Scheldeprijs is regarded by some as the “World Championships for sprinters” and this year was no different. With all the best sprinters in the world taking to the start line, getting a good result was always going to be tough. But despite the chaotic finish, Itamar Einhorn and Giacomo Nizzolo managed to sprint to ninth and tenth respectively.

Jasper Philipsen wins the race.

Talking about his experience in the race, Itamar was pleased to be at the sharp end with so many top riders:

“It was quite an easy race with good weather, compared to last year. There weren’t too many surprises as all the teams had planned for a sprint finish. There was a little stress in the last few kilometers with everyone fighting for position, but nothing unusual. In the final kilometers the team lost our position, and trying to get that back I was mostly alone, but I found good wheels, and with the field that’s here a top ten is not so bad. I was also happy Giacomo was there, and we can count on our legs for good results.”

Coming back from illness after Tirreno-Adriatico, Giacomo was happy to be back sprinting and fighting for results.

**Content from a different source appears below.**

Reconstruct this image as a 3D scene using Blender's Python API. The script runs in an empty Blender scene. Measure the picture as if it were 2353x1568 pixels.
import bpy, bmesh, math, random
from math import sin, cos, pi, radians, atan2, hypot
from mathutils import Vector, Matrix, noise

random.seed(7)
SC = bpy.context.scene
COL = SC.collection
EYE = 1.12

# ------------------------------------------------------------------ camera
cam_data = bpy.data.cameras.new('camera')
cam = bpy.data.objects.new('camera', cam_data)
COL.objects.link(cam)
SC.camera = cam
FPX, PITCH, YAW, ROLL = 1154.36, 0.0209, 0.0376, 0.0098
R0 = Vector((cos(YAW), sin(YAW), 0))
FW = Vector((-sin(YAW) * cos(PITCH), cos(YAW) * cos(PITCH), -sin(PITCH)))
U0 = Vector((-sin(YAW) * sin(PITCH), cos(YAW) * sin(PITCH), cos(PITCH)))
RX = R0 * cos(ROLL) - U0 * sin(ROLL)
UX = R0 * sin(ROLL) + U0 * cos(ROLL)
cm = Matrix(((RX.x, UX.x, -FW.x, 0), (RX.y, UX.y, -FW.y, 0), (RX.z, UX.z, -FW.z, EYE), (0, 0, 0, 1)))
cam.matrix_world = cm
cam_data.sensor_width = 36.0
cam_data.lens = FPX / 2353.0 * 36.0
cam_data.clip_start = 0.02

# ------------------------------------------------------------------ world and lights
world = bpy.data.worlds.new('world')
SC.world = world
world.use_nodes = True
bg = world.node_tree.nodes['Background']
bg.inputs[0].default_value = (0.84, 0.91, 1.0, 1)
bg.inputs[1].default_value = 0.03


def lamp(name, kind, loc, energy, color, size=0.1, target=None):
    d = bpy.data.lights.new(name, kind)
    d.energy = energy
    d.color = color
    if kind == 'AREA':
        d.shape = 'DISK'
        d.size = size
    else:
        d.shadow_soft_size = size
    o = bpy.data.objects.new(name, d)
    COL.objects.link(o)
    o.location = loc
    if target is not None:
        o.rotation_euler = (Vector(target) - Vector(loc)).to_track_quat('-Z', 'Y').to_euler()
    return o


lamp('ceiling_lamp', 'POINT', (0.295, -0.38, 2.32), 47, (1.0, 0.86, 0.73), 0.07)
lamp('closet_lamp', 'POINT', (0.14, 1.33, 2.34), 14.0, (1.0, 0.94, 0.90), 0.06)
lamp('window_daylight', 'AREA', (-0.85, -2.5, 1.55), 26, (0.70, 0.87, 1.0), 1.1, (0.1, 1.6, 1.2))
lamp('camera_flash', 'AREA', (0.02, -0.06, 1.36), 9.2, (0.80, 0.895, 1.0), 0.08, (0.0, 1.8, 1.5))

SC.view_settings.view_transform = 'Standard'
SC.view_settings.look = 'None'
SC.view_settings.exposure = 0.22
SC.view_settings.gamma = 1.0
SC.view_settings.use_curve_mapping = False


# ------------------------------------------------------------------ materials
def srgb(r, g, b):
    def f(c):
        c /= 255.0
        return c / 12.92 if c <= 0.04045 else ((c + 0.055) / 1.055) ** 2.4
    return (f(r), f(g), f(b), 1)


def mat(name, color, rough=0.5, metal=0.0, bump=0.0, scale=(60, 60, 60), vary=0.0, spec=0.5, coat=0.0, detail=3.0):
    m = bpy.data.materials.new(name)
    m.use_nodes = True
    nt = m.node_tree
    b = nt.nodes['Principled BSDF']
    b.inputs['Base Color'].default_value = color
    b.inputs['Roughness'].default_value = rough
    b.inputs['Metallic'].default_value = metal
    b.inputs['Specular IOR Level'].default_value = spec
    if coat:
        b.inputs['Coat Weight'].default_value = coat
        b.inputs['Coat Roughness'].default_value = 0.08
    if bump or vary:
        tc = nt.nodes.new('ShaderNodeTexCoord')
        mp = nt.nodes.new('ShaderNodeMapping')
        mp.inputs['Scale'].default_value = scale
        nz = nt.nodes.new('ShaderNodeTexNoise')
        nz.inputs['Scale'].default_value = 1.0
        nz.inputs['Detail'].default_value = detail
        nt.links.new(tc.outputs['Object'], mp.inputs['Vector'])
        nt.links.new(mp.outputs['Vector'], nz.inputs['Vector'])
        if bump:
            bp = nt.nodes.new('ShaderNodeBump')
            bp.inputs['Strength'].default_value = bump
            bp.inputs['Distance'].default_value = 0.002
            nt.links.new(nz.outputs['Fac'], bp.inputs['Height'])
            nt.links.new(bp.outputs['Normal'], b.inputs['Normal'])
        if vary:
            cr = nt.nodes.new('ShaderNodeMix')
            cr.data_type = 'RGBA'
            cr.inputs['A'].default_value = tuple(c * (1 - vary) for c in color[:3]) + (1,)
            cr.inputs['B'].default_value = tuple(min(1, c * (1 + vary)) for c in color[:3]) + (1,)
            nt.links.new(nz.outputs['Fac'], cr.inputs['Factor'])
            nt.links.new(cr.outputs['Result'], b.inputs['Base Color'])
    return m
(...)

“Today was a bit of a comeback after a while off the bike having been sick after Tirreno, and it’s been tough as I couldn’t train for a while. Today I didn’t feel super, but I gave it a go in the final and though it was a bit chaotic, and the level of the sprinters was pretty high, I managed to sprint to a top 10. I’m happy with my comeback, it was a good finish. I’m looking forward to stepping up in the next weeks.”